On Tuesday, Republican primary voters asserted themselves in spectacular fashion by wresting the GOP nomination from House Majority Leader Eric Cantor and giving it to quirky economist Dave Brat, who now looks very likely to win the seat in the fall. This is much more than a run-of-the-mill primary upset. Because Cantor was second in command to Speaker John Boehner among Republicans in the House, his defeat has set off a scramble for power, the outcome of which has yet to be determined.

Cantor’s defeat has led to searching questions about what exactly Brat’s victory means? Let’s run through a few different interpretations.

Immigration. One widely held view is that Cantor’s defeat means that immigration reform is dead. There is one problem with this line of thinking: comprehensive immigration reform, as endorsed by the Obama White House and a bipartisan group of senators that includes Chuck Schumer, D-N.Y., and John McCain, R-Ariz., among others, was already dead. The fundamental bone of contention is whether or not unauthorized immigrants should be granted a path to citizenship, provided they jump through various hoops, like paying back taxes and demonstrating English language proficiency, most of which would be impossible to implement.

Grassroots conservatives staunchly opposed a soft amnesty along these lines when it was proposed by the Bush administration, and they continue to oppose it now.

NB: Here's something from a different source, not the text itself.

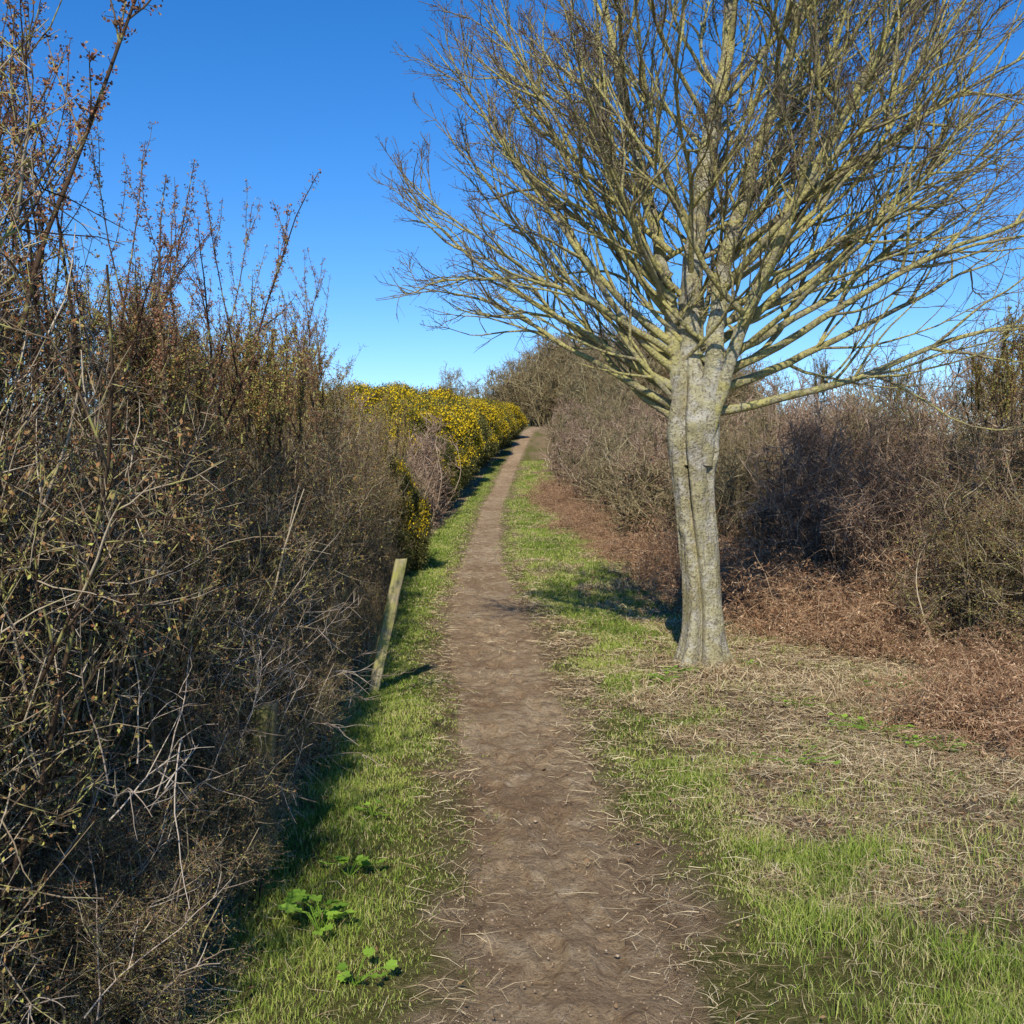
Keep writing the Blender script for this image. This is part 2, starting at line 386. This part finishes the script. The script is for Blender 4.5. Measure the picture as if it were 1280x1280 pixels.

They’ve long had the numbers and the influence in Congress to keep legislation to this effect from making it to President Barack Obama’s desk. It’s true that Cantor and other Republicans, including Boehner, had tried to find ways to revive the immigration reform effort, but they weren’t gaining much traction.

Tea Party vs. the Establishment. Though Cantor is now being portrayed as an establishment Republican par excellence, it is important to remember that he had long styled himself as a more conservative alternative to Boehner, who was always careful to cultivate allies to his right. Cantor predates the tea party, and his urbane manner contrasted with the populist style that is a hallmark of the tea party right.

Nevertheless, Cantor was, by and large, a man with whom tea party conservatives could do business, and he was willing to take on the thankless task of leading often fractious House Republicans. It is true that, as Ross Douthat observes, Cantor was seen as a friend of K Street, the lobbying corridor that does so much to shape American politics on both sides of the partisan divide. But it’s only relatively recently that (some) tea party conservatives decided that they wanted Cantor’s scalp. To suggest that Cantor’s defeat is a victory for the Republican right over the party’s squishy centrists is not quite correct.

Change vs. the Status Quo. My preferred interpretation is that Cantor’s defeat represents a defeat for those Republicans who believe that there is nothing wrong with the party that can’t be solved by a charismatic candidate and moving to the left on social issues like marriage equality and immigration reform. National Review senior editor Ramesh Ponnuru laments Cantor’s defeat because he had done so much to tout the work of conservative policy thinkers offering an alternative to the centralized, top-down, big-government policies offered by the left and the coziness with big business and Wall Street that defines too much of the right. He is right to do so. Cantor really did make an effort to open up the domestic policy conversation on the right.

Yet like Douthat, Ponnuru suggests that Cantor’s shift might have been too little too late: had Cantor been quicker to champion Main Street over Wall Street, he might have bested Brat. Instead, Brat’s call for a Main Street agenda resonated with enough GOP primary voters to put him over the top. If Brat’s success doesn’t demonstrate that rank-and-file Republicans are hungry for change, nothing will.

The tea party movement does not represent some irrational, nihilistic force, as its critics both inside and outside of the Republican coalition maintain. Rather, it is a movement founded on the belief that the Republican elite has grown fat, happy and complacent at a time when the country faces serious challenges — economic, fiscal, and social — and that the elite needs to be shaken out of its torpor.

What the movement needs is an agenda: something to be for, not just something to be against. Cantor’s defeat underscores that this longing for change persists, and that it won’t go away until Republicans start seriously addressing the economic stagnation at the bottom and the crony-capitalist corruption at the top of the American economy.